そしてこちらもまだまだ!
前作
も大変すばらしかったので楽しみにしていた。チェロをメインにしながらも彼女のヴォーカルやエレクトロニクス等との融合具合も、実に涼し気で、この手の音にしては珍しくVirginia Astleyにも通じるめんどくさくないポップさが最高だったのだ。故に、今作もわくわくしながら引き取りに行ったのである。
実は、注文した段階ではアナログで注文していた。注文していた、と思っていたのだが後に注文履歴を見たら、CDになっていた。あれ、俺、なんか焦って間違って注文してしまったかな、いかんな、でももう入荷して発送されているから変更もできないので、うん、今回はCDで良い。いや、彼女の音楽性だったらむしろノイズもないようなCDで良いじゃないか。いや、CD「が」良い。CD「が」良いんだ、本当は最初、アナログが欲しくて注文していたわけだけれども・・・、ファーストもアナログだから揃えたかったものだけれども・・・、いやCDで!アナログより安いし!
と、アナログに後ろ髪をひかれながらもCDでこのアルバムを買うことの積極的な理由を見出し、自らを「この作品を最初っからCDで買おうと思っていた男」という風に作り上げ、セブンイレブンで引き取ってきた。
引き取ってきたのだが、なんか箱が大きい。アナログ用の箱である。あれ、箱大きい奴で送ってきたのかな、とその大きな箱の中央にちまっとCDが鎮座している光景を想像しながら、車に乗り込んで気になったのでその場で開封してみたら、アナログ大のジャケットのものが出てきた。
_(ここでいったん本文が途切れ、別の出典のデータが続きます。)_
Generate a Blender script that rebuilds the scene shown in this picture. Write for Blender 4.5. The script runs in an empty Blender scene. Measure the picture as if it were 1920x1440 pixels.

CDのでかジャケって昔あったけど、いや、日本だけだよね、と思いながらその大きいアナログ大のジャケットのシールドを右手の薬指の爪でぴーっと切って開封してみたら中から、薄い肌色っぽいピンクのカラーヴァイナルのアナログ盤が出てきたので、大いに混乱した。
えっ、と思って伝票を見てもやはり「CD」になっている。もはや何がなんだかわからなく、大いに混乱しているままなのだが、一つ言えるのは、私の元々の狙い通りの結果に収まった、ということである。
多分私がサイトで注文した時はアナログだったのだが、その後何等かの手違いでサイト上でそれがCDという扱いに変わってしまい、私の注文した商品もCDという扱いになって、本当はアナログなのにCD扱いのまま私のところに来た、ということなのだろうか、ってそんなことある、のか?
多分レコードの神様がいたずらをした、ということなのだろうか。レコードの神様、いたずら好きでお茶目で楽しいんだけど、お金の神様と仲が悪くていつも喧嘩してレコ神様が追い出しちゃうんだよな・・・。
夏!猛暑!と来たら(前のエントリに続き)熱い音楽を聴いて乗り切るしかない!ということでThe Sisters Of Mercyの「Some Girls Wander By Mistake」を聴いている。
これもレコ神様の粋な計らいで拡張アナログ箱で再発とかされたんだよな、金神様はしばらくの間行方不明になってしまったが・・・。メジャーと契約する前のインディ時代の音源をまとめた1992年リリースのコンピの拡張再発、である。と言うかこの箱は「Some Girls Wander By Mistake」がアナログ2枚と92、3年リリースの12インチ2枚、という内容なので、まあ「Some Girls Wander By Mistake」本編の話をしよう。ごく初期の1980年から83年の間の6枚のシングル、EPを網羅した、メジャー前の彼らの姿がよくわかる好コンピ、である。以降はどんどん突き詰めていってハードロック~メタル一歩手前まで行ったりもしたわけであるが(それも勿論最高)、ここではまだ何か手探りでやっている感もあって、初々しい音楽、ではある。あるのだが、さすがのゴスロックと言えば、ってバンド故、ドラムマシーンのビートにギターやベース、そして地を這うAndrew Eldrichのド低音ヴォイスが暗く展開するたまらんメロディを初手から歌っているわけで、最初っからその世界観は一貫していたのだなあ、と本当に感動するし、興奮する。ごく初期の日当たりの悪いあばら家がどんどん漆黒の大豪邸へと変貌していくような、スリリングなドキュメント、である。